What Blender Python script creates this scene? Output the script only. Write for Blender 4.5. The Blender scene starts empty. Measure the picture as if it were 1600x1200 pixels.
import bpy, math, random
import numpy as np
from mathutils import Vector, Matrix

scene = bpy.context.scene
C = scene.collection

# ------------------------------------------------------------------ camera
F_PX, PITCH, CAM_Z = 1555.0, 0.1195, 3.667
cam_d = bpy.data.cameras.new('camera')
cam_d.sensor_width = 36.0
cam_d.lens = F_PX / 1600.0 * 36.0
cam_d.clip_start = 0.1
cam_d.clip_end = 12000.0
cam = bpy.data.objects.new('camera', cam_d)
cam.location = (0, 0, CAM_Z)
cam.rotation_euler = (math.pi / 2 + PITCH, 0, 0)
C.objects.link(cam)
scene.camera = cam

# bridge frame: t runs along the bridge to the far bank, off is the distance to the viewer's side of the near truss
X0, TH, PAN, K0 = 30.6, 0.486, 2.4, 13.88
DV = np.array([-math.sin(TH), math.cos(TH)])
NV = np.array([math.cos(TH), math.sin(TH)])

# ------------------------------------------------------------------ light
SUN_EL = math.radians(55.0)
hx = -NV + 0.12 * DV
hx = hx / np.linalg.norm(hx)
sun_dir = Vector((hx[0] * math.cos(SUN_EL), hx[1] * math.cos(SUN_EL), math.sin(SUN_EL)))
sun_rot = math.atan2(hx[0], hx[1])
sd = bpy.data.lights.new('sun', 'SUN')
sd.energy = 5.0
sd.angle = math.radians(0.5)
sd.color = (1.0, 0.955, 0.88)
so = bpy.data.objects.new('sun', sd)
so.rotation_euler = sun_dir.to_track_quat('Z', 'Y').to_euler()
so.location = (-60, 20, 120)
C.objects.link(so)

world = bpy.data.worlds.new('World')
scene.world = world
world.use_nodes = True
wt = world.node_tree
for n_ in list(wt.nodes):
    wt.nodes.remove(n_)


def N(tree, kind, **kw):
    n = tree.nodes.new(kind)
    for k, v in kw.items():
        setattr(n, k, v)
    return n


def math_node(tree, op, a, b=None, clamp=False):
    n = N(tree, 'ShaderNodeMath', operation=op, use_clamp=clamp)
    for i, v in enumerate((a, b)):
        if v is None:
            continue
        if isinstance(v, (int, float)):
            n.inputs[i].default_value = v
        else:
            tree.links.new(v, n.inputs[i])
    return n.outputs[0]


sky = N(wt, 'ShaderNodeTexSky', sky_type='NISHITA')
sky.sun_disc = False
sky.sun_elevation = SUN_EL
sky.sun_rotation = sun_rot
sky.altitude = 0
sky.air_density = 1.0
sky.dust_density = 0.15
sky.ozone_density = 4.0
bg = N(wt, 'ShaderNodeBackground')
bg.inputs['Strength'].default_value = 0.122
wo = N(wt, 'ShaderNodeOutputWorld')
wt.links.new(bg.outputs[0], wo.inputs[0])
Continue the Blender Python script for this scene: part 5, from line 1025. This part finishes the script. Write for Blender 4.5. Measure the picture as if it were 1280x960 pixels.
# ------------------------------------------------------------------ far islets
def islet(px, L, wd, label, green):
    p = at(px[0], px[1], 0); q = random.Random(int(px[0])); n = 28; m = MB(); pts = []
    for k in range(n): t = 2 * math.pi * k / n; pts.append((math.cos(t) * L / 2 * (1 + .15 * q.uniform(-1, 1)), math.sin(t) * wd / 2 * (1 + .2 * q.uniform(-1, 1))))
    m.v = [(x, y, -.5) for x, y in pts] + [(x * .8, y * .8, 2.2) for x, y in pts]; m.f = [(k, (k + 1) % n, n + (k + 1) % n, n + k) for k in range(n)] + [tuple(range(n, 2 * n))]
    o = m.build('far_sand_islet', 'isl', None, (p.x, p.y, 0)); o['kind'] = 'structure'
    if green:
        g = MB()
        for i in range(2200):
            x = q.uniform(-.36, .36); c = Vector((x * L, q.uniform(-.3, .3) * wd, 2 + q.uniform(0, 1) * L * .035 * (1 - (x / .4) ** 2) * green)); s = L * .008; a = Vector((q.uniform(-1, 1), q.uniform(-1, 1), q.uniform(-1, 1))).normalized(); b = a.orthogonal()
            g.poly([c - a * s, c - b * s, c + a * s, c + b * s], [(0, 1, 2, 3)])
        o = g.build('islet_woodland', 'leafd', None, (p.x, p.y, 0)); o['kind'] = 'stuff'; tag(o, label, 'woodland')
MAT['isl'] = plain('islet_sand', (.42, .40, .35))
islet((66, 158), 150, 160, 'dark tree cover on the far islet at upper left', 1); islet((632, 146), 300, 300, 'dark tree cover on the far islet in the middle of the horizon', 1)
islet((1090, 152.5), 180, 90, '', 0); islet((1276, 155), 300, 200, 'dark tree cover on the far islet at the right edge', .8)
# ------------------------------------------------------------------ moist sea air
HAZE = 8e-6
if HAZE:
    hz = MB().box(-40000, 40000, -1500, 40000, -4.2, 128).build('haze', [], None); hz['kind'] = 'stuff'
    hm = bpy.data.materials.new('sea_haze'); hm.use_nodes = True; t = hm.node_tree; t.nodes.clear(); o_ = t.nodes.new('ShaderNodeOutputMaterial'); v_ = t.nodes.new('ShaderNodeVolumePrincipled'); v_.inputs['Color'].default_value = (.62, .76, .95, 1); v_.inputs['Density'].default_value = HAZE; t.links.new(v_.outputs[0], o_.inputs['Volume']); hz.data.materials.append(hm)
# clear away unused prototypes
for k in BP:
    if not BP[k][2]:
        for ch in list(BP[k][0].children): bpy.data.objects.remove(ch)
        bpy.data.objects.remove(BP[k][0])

## [TASK PROMPT]
Take the lines above and retype all of them exactly.

## [COMPLETED TASK]
What Blender Python script creates this scene? Output the script only. Write for Blender 4.5. The Blender scene starts empty. Measure the picture as if it were 1600x1200 pixels.
import bpy, math, random
import numpy as np
from mathutils import Vector, Matrix

scene = bpy.context.scene
C = scene.collection

# ------------------------------------------------------------------ camera
F_PX, PITCH, CAM_Z = 1555.0, 0.1195, 3.667
cam_d = bpy.data.cameras.new('camera')
cam_d.sensor_width = 36.0
cam_d.lens = F_PX / 1600.0 * 36.0
cam_d.clip_start = 0.1
cam_d.clip_end = 12000.0
cam = bpy.data.objects.new('camera', cam_d)
cam.location = (0, 0, CAM_Z)
cam.rotation_euler = (math.pi / 2 + PITCH, 0, 0)
C.objects.link(cam)
scene.camera = cam

# bridge frame: t runs along the bridge to the far bank, off is the distance to the viewer's side of the near truss
X0, TH, PAN, K0 = 30.6, 0.486, 2.4, 13.88
DV = np.array([-math.sin(TH), math.cos(TH)])
NV = np.array([math.cos(TH), math.sin(TH)])

# ------------------------------------------------------------------ light
SUN_EL = math.radians(55.0)
hx = -NV + 0.12 * DV
hx = hx / np.linalg.norm(hx)
sun_dir = Vector((hx[0] * math.cos(SUN_EL), hx[1] * math.cos(SUN_EL), math.sin(SUN_EL)))
sun_rot = math.atan2(hx[0], hx[1])
sd = bpy.data.lights.new('sun', 'SUN')
sd.energy = 5.0
sd.angle = math.radians(0.5)
sd.color = (1.0, 0.955, 0.88)
so = bpy.data.objects.new('sun', sd)
so.rotation_euler = sun_dir.to_track_quat('Z', 'Y').to_euler()
so.location = (-60, 20, 120)
C.objects.link(so)

world = bpy.data.worlds.new('World')
scene.world = world
world.use_nodes = True
wt = world.node_tree
for n_ in list(wt.nodes):
    wt.nodes.remove(n_)


def N(tree, kind, **kw):
    n = tree.nodes.new(kind)
    for k, v in kw.items():
        setattr(n, k, v)
    return n


def math_node(tree, op, a, b=None, clamp=False):
    n = N(tree, 'ShaderNodeMath', operation=op, use_clamp=clamp)
    for i, v in enumerate((a, b)):
        if v is None:
            continue
        if isinstance(v, (int, float)):
            n.inputs[i].default_value = v
        else:
            tree.links.new(v, n.inputs[i])
    return n.outputs[0]


sky = N(wt, 'ShaderNodeTexSky', sky_type='NISHITA')
sky.sun_disc = False
sky.sun_elevation = SUN_EL
sky.sun_rotation = sun_rot
sky.altitude = 0
sky.air_density = 1.0
sky.dust_density = 0.15
sky.ozone_density = 4.0
bg = N(wt, 'ShaderNodeBackground')
bg.inputs['Strength'].default_value = 0.122
wo = N(wt, 'ShaderNodeOutputWorld')
wt.links.new(bg.outputs[0], wo.inputs[0])
Continue the Blender Python script for this scene: part 5, from line 1025. This part finishes the script. Write for Blender 4.5. Measure the picture as if it were 1280x960 pixels.
# ------------------------------------------------------------------ far islets
def islet(px, L, wd, label, green):
    p = at(px[0], px[1], 0); q = random.Random(int(px[0])); n = 28; m = MB(); pts = []
    for k in range(n): t = 2 * math.pi * k / n; pts.append((math.cos(t) * L / 2 * (1 + .15 * q.uniform(-1, 1)), math.sin(t) * wd / 2 * (1 + .2 * q.uniform(-1, 1))))
    m.v = [(x, y, -.5) for x, y in pts] + [(x * .8, y * .8, 2.2) for x, y in pts]; m.f = [(k, (k + 1) % n, n + (k + 1) % n, n + k) for k in range(n)] + [tuple(range(n, 2 * n))]
    o = m.build('far_sand_islet', 'isl', None, (p.x, p.y, 0)); o['kind'] = 'structure'
    if green:
        g = MB()
        for i in range(2200):
            x = q.uniform(-.36, .36); c = Vector((x * L, q.uniform(-.3, .3) * wd, 2 + q.uniform(0, 1) * L * .035 * (1 - (x / .4) ** 2) * green)); s = L * .008; a = Vector((q.uniform(-1, 1), q.uniform(-1, 1), q.uniform(-1, 1))).normalized(); b = a.orthogonal()
            g.poly([c - a * s, c - b * s, c + a * s, c + b * s], [(0, 1, 2, 3)])
        o = g.build('islet_woodland', 'leafd', None, (p.x, p.y, 0)); o['kind'] = 'stuff'; tag(o, label, 'woodland')
MAT['isl'] = plain('islet_sand', (.42, .40, .35))
islet((66, 158), 150, 160, 'dark tree cover on the far islet at upper left', 1); islet((632, 146), 300, 300, 'dark tree cover on the far islet in the middle of the horizon', 1)
islet((1090, 152.5), 180, 90, '', 0); islet((1276, 155), 300, 200, 'dark tree cover on the far islet at the right edge', .8)
# ------------------------------------------------------------------ moist sea air
HAZE = 8e-6
if HAZE:
    hz = MB().box(-40000, 40000, -1500, 40000, -4.2, 128).build('haze', [], None); hz['kind'] = 'stuff'
    hm = bpy.data.materials.new('sea_haze'); hm.use_nodes = True; t = hm.node_tree; t.nodes.clear(); o_ = t.nodes.new('ShaderNodeOutputMaterial'); v_ = t.nodes.new('ShaderNodeVolumePrincipled'); v_.inputs['Color'].default_value = (.62, .76, .95, 1); v_.inputs['Density'].default_value = HAZE; t.links.new(v_.outputs[0], o_.inputs['Volume']); hz.data.materials.append(hm)
# clear away unused prototypes
for k in BP:
    if not BP[k][2]:
        for ch in list(BP[k][0].children): bpy.data.objects.remove(ch)
        bpy.data.objects.remove(BP[k][0])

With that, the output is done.